--- BEGIN ---
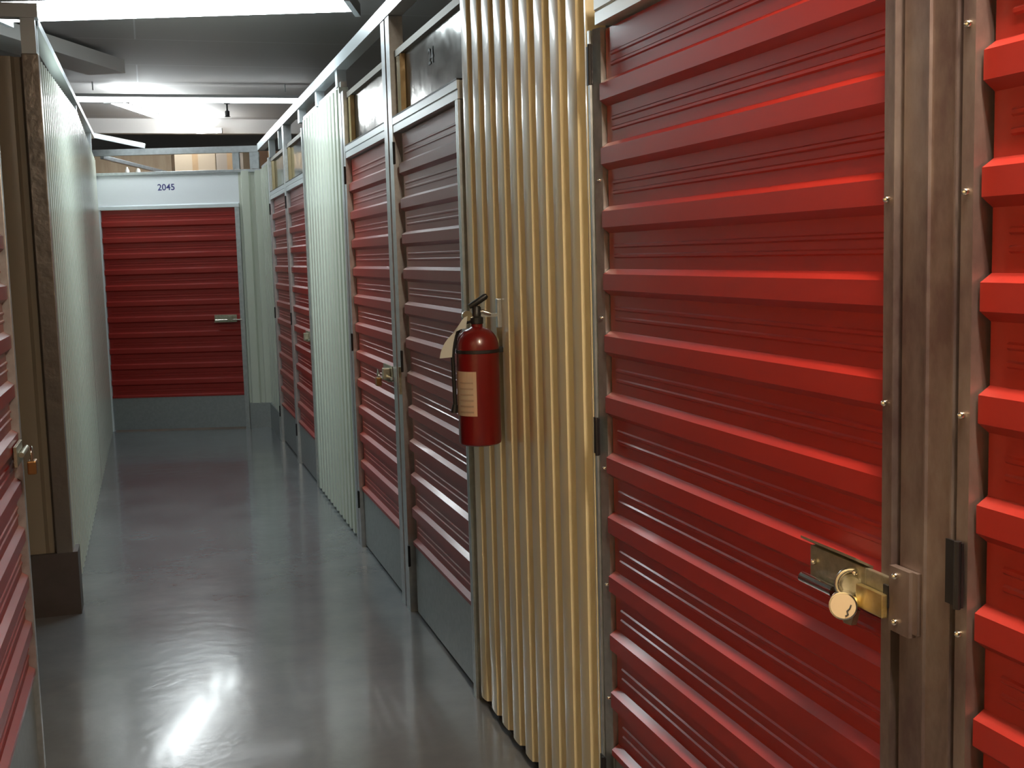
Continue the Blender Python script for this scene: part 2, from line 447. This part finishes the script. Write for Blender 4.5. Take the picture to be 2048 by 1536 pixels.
hE = header('metal header above the farthest right door', 9.26, 10.37, 2.10, 2.43, SHEET)

def text_on(body, size, parent, loc, m_, ext=0.0006, name='number'):
    cu = bpy.data.curves.new('number', 'FONT'); cu.body = body; cu.size = size; cu.extrude = ext
    cu.align_x = 'CENTER'; cu.align_y = 'CENTER'; cu.offset = size * 0.012
    tmp = bpy.data.objects.new('tmp', cu); COL.objects.link(tmp)
    dg = bpy.context.evaluated_depsgraph_get(); me = bpy.data.meshes.new_from_object(tmp.evaluated_get(dg))
    bpy.data.objects.remove(tmp)
    me.transform(Matrix.Rotation(math.pi / 2, 4, 'X')); me.materials.clear(); me.materials.append(m_)
    o = bpy.data.objects.new(name, me); COL.objects.link(o); o.parent = parent; o.location = loc
    return o
text_on('24', 0.085, hB, (0.60, 0.004, 2.33), INKD)

hEnd = thing('header_panel', 'white header panel marked 2045 above the end door', 'panel', (E0[0], E0[1], 0), EA)
MB().box(0.0, 1.34, 0.0, 0.012, 2.115, 2.405).build('sheet', HEADW, hEnd)
MB().prism([(0.02, 2.088), (-0.026, 2.088), (-0.026, 2.118), (0.0, 2.130), (0.02, 2.130)], 0, 1.337, 'x').build('lower_channel', WHITEM, hEnd)
MB().box(0.0, 1.57, -0.022, 0.03, 2.405, 2.432, bev=0.002).build('top_channel', GALV, hEnd)
text_on('2045', 0.082, hEnd, (0.665, -0.001, 2.285), INK)

# overhead rails with their short studs
def rail(label, length, loc, rz, studs, z0, z1, rise=0.0, m_=WHITEM, low=None):
    t = thing('overhead_rail', label, 'rail', loc, rz)
    def zz(x): return rise * x
    b = MB(); bm = b.bm
    vs = [[bm.verts.new((x, y, z + zz(x))) for (y, z) in ((-0.034, z0), (-0.034, z1), (0.03, z1), (0.03, z1 - 0.004), (-0.029, z1 - 0.004), (-0.029, z0 + 0.004), (0.03, z0 + 0.004), (0.03, z0))] for x in (0, length)]
    n = 8
    for i in range(n): bm.faces.new((vs[0][i], vs[0][(i + 1) % n], vs[1][(i + 1) % n], vs[1][i]))
    bm.faces.new(vs[0][::-1]); bm.faces.new(vs[1])
    b.build('rail_channel', m_, t)
    for (x, zb, w_) in studs:
        s = MB().prism([(x, -0.024), (x + w_, -0.024), (x + w_, 0.026), (x + w_ - 0.003, 0.026), (x + w_ - 0.003, -0.020), (x + 0.003, -0.020), (x + 0.003, 0.026), (x, 0.026)], zb, z0 + 0.002 + zz(x), 'z')
        s.build('stud', m_, t)
    if low:
        for (xa, xb, zl) in low: MB().box(xa, xb, -0.014, 0.02, zl, zl + 0.028).build('lower_channel', GALV, t)
    return t
# right rail: local x = 11.30 - y
rail('long bright steel rail with short studs running above the right-hand doors', 9.9, (WX, 11.30, 0), RR,
     [(11.30 - 6.58, 2.51, 0.07), (11.30 - 7.40, 2.51, 0.06), (11.30 - 8.28, 2.51, 0.07), (11.30 - 9.60, 2.455, 0.05), (11.30 - 10.36, 2.455, 0.06), (11.30 - 3.2, 2.57, 0.06)],
     2.60, 2.662, low=[(11.30 - 8.07, 11.30 - 6.46, 2.502), (11.30 - 11.2, 11.30 - 10.47, 2.422)])
rail('sloping steel rail above the long left wall', 5.95, (LX, 5.80, 0), RL,
     [(0.0, 2.52, 0.06), (3.1, 2.665, 0.05), (5.3, 2.585, 0.05)], 2.652, 2.69, rise=0.0165)
rail('steel rail across the aisle above the end door', 1.54, (E0[0], E0[1] - 0.0, 0), EA,
     [(1.30, 2.435, 0.062), (1.46, 2.435, 0.085)], 2.588, 2.645, m_=GALV)
rail('steel rail above the tan end of the left block', 1.66, (-2.06, 5.66, 0), 0, [(1.585, 2.49, 0.06), (0.3, 2.49, 0.05)], 2.66, 2.72)
def bar(name, label, cat, a, b_, wd, h, m_, group=None):
    a = Vector(a); b_ = Vector(b_); d = (b_ - a); L = d.length; x = d.normalized()
    y = Vector((0, 0, 1)).cross(x).normalized(); z = x.cross(y)
    o = MB().box(0, L, -wd / 2, wd / 2, -h / 2, h / 2, bev=0.002).build(name, m_)
    M4 = Matrix((x, y, z)).transposed().to_4x4(); M4.translation = a
    o.matrix_world = M4
    return tag(o, label, cat, group)
bar('brace', 'light steel brace sloping from the left rail down to the end rail', 'brace', (-0.43, 11.66, 2.775), (0.03, 11.58, 2.668), 0.04, 0.045, WHITEM)
bar('brace', 'darker steel brace below the end rail, running back out of sight', 'brace', (-0.36, 11.775, 2.585), (0.40, 12.9, 2.47), 0.04, 0.035, GALV)

# ------------------------------------------------------------------ ceiling things
def fixture(label, a, b_, z, wd, m_, tubes=1, tube_r=0.016, wrap=False, housing=True, slim=False):
    a = Vector((a[0], a[1], z)); b_ = Vector((b_[0], b_[1], z)); d = b_ - a; L = d.length
    t = thing('fluorescent_light', label, 'ceiling light', a, math.atan2(d.y, d.x))
    if housing:
        if slim: MB().box(0, L, -0.018, 0.018, 0.024, 0.05).build('housing', HOUS, t)
        else: MB().prism([(-wd / 2, 0.03), (wd / 2, 0.03), (wd / 2 - 0.02, 0.085), (-wd / 2 + 0.02, 0.085)], 0, L, 'x').build('housing', HOUS, t)
        for x in (0.25, L - 0.25): MB().tube([(x, 0, 0.08), (x, 0, 3.14 - z)], 0.006, 8).build('hanger', HOUS, t)
    if wrap:
        pr = [(-wd / 2, 0.03)] + [(wd / 2 * math.cos(math.pi + math.pi * k / 10) , 0.03 - 0.05 * math.sin(math.pi * k / 10)) for k in range(11)][1:-1] + [(wd / 2, 0.03)]
        MB().prism(pr, 0.02, L - 0.02, 'x').build('diffuser', m_, t)
        for x0 in (-0.012, L - 0.02): MB().box(x0, x0 + 0.032, -wd / 2 - 0.004, wd / 2 + 0.004, -0.022, 0.05).build('end_cap', HOUS, t)
    else:
        for i in range(tubes):
            y = 0 if tubes == 1 else (-wd * 0.27 + i * wd * 0.54)
            MB().tube([(0.03, y, 0), (L - 0.03, y, 0)], tube_r, 12).build('tube', m_, t, True)
        for x0 in (-0.01, L - 0.03): MB().box(x0, x0 + 0.04, -wd / 2 + 0.01, wd / 2 - 0.01, -0.022, 0.032).build('socket', HOUS, t)
    return t
fixture('big glowing wrap light crossing the aisle at the top of the picture', (-0.75, 7.30), (1.17, 6.68), 2.98, 0.42, LAMP, wrap=True)
fixture('thin straight glowing strip spanning the aisle in front of the slanted light', (-0.62, 10.86), (1.50, 10.80), 2.99, 0.09, LAMPB, tube_r=0.019, slim=True)
fixture('slanted two-tube light above the far end of the aisle', (-0.16, 10.95), (0.72, 13.45), 3.0, 0.30, LAMPF, tubes=2, tube_r=0.024, slim=True)
fixture('warm tube light above the camera end of the aisle', (0.84, 0.05), (0.84, 1.35), 2.95, 0.16, LAMPW, tubes=2, tube_r=0.02)
fixture('added unseen tube light beyond the end wall, brightening the far ceiling', (3.6, 15.6), (3.6, 17.8), 3.0, 0.06, LAMPF, tubes=1, tube_r=0.02, slim=True)  # out-of-view lamp added to lift the dark ceiling past the partition
fixture('added unseen tube light beyond the end wall on the left, brightening the far ceiling', (-2.6, 15.3), (-2.6, 17.5), 3.0, 0.06, LAMPF, tubes=1, tube_r=0.02, slim=True)  # second added lamp, out of view to the left, for the same far ceiling
sp = thing('sprinkler_head', 'small dark sprinkler hanging below the ceiling right of the slanted light', 'sprinkler', (0.83, 12.15, 3.14))
MB().lathe([(0.028, 0), (0.028, -0.008), (0.009, -0.012), (0.009, -0.07), (0.022, -0.08), (0.022, -0.125), (0.010, -0.13)], seg=14).build('pipe', DARKG, sp)
MB().lathe([(0.028, -0.130), (0.028, -0.134)], seg=14).build('deflector', DARKG, sp)
struct(MB().box(-5.9, 5.9, 13.5, 13.62, 2.985, 3.14).build('ceiling_beam', BEAM), 'pale beam across the ceiling beyond the end wall')
bar('duct', 'pale grey duct ending under the ceiling at upper left', 'duct', (-2.6, 4.6, 3.06), (-0.22, 9.55, 3.06), 0.30, 0.10, BEAM)

# ------------------------------------------------------------------ beyond the end wall
struct(MB().box(-5.9, 5.9, 14.2, 14.25, 0, 2.85).build('wall_beyond', TAN), 'plywood partition seen above the end door')
def carton(label, x, y, z, sx, sy, sz, rz, m_):
    t = thing('cardboard_box', label, 'box', (x, y, z), rz, 'cartons stored behind the end wall')
    MB().box(-sx / 2, sx / 2, -sy / 2, sy / 2, 0, sz, bev=0.004).build('carton', m_, t)
    MB().box(-0.03, 0.03, -sy / 2 - 0.001, sy / 2 + 0.001, sz * 0.4, sz + 0.001).build('packing_tape', CARD_DK if m_ is CARD else CARD, t)
    return t
def shelf(x0, x1, y, z):
    t = thing('storage_rack', 'tall storage rack standing behind the end wall', 'rack', (x0, y, 0))
    L = x1 - x0
    MB().box(0, L, -0.3, 0.3, z - 0.03, z).build('shelf_board', CARD, t)
    for (px, py) in ((0.03, -0.27), (L - 0.03, -0.27), (0.03, 0.27), (L - 0.03, 0.27)):
        MB().box(px - 0.02, px + 0.02, py - 0.02, py + 0.02, 0, z - 0.03).build('upright', CARD_DK, t)
shelf(-0.55, 2.2, 13.2, 2.30)
carton('wide cardboard box on the rack behind the end wall, leftmost', -0.12, 13.2, 2.30, 0.72, 0.4, 0.22, 0.0, CARD)
carton('pale cardboard box in the middle of the rack behind the end wall', 0.52, 13.25, 2.30, 0.42, 0.4, 0.44, 0.06, mat('pale card', (0.40, 0.31, 0.22), 0.8))
carton('cardboard box right of the pale one behind the end wall', 0.90, 13.22, 2.30, 0.28, 0.4, 0.43, -0.05, mat('grey brown card', (0.30, 0.24, 0.19), 0.8))
carton('dark brown box at the right of the rack behind the end wall', 1.32, 13.2, 2.30, 0.34, 0.4, 0.45, 0.0, CARD_DK)
for i, (x, l) in enumerate(((-0.16, 'small white plastic bottle on the leftmost carton, left one'), (-0.05, 'small white plastic bottle on the leftmost carton, right one'))):
    o = MB().lathe([(0.022, 0), (0.024, 0.03), (0.012, 0.055), (0.010, 0.07)], seg=14).build('plastic_bottle', PLASTIC, None, True)
    o.location = (x, 13.06, 2.521); tag(o, l, 'bottle')

# ------------------------------------------------------------------ latch and lock of the foreground door
LT = MB()
W0 = 1.141      # width of that door; its local x = 2.648 - y
def lx(y): return 2.648 - y
LT.box(lx(1.69), lx(1.53), -0.034, -0.021, 1.025, 1.085, bev=0.0015)
LT.prism([(-0.021, 1.083), (-0.052, 1.099), (-0.052, 1.103), (-0.021, 1.087)], lx(1.69), lx(1.53), 'x')
LT.box(lx(1.53), lx(1.468), -0.034, -0.026, 1.048, 1.085, bev=0.0015)
lat = LT.build('latch', NICKEL, dA)
for x, z in ((lx(1.675), 1.06), (lx(1.555), 1.072), (lx(1.552), 1.040)): screw(lat, x, -0.034, z, 0.006)
MB().tube([(lx(1.695), -0.045, 1.030), (lx(1.60), -0.045, 1.030)], 0.0095, 14).build('slide_bolt', CHROME, lat, True)
MB().box(lx(1.540), lx(1.470), -0.046, -0.036, 1.024, 1.060, bev=0.002).build('brass_tongue', BRASS, lat)
MB().prism([(lx(1.60), 1.018), (lx(1.535), 1.018), (lx(1.545), 0.992), (lx(1.565), 0.990)], -0.050, -0.040, 'y').build('hasp_tab', NICKEL, lat)
lock = thing('padlock', 'round chrome cylinder lock with a cream face hanging on the foreground door', 'lock', (0, 0, 0))
ax = Vector((-0.62, -0.76, 0.10)).normalized()
q = ax.to_track_quat('Z', 'Y').to_matrix()
c0 = Vector((0.993, 1.541, 1.026))
lock.location = c0
MB().lathe([(0.017, -0.050), (0.0215, -0.046), (0.0225, -0.004), (0.0215, 0.0), (0.0195, 0.0005), (0.0190, -0.002)], mtx=q, seg=36).build('lock_body', CHROME, lock, True)
MB().lathe([(0.0192, -0.003), (0.0192, 0.0004)], mtx=q, seg=36).build('lock_face', CREAM, lock)
MB().tube([q @ Vector(p) for p in ((0.004, -0.015, 0.001), (0.008, -0.012, 0.001), (0.006, -0.007, 0.001), (0.010, -0.003, 0.001), (0.012, 0.003, 0.001))], 0.0012, 6).build('scratch_mark', INKD, lock)
MB().tube([Vector((0.015, 0.0, 0.028)) + q @ Vector((0.024 * math.cos(t), 0.024 * math.sin(t), -0.022)) for t in [math.pi * 2 * k / 24 for k in range(25)]], 0.005, 10).build('lock_collar', CHROME, lock, True)
MB().lathe([(0.018, -0.05), (0.018, -0.015), (0.014, -0.010)], centre=(0.016, 0.004, 0.028), mtx=q, seg=28).build('lock_plug', NICKEL, lock, True)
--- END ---
• **Description of the task**:
Exactly as written, please give again the lines from the beginning of the listing through the line containing "hE = header('metal", inclusive, without any pictures.

• **Answer below**:
Continue the Blender Python script for this scene: part 2, from line 447. This part finishes the script. Write for Blender 4.5. Take the picture to be 2048 by 1536 pixels.
hE = header('metal header above the farthest right door', 9.26, 10.37, 2.10, 2.43, SHEET)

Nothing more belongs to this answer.